The Disaster Management Institute at Carnegie Mellon University is helping incident responders learn to use social media. In this one-on-one interview conducted at Stanford University, host Karl Matzke and Jeannie Stamberger discuss how to write retweetable messages, how to separate legitimate helpers from posers and how to use social media to prevent loss of life.

In one example, the World Bank used teens with cell phones to create GPS-linked maps identifying structures vulnerable to collapse in earthquake-prone areas. In another, during a recent evacuation drill at Stanford University, Stamberger reported that tweets provided useful information that would have taken exhaustive testing to uncover. In the immediate aftermath of the Haiti earthquake, the Google people-finder application helped connect lost quake victims to the friends and relatives who were looking for them. In another case, Ushahidi encouraged the use of Twitter hashtags #haiti or #haitiquake to report security threats, health emergencies and natural hazards. (Today they are moving these functions to local partners.)
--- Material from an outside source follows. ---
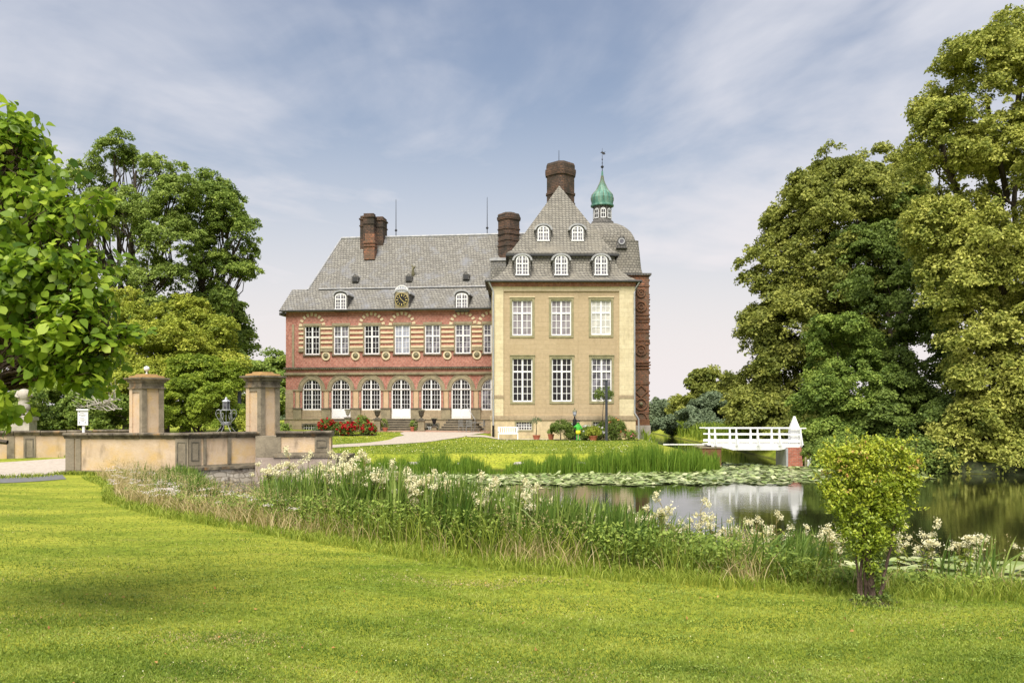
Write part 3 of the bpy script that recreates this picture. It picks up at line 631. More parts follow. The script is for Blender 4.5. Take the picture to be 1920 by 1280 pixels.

Perhaps the most intriguing research Stamberger is conducting is in how to stop a rumor. Incorrect information travels as quickly as correct information; these researchers seek to tell the good from the bad, and then learn to get truthful information out quickly. Matzke and Stamberger discuss how organizations can join the Disaster Management Initiative, a consortium of practitioners, academics, non-profits, for-profits, volunteers, researchers and other interested parties.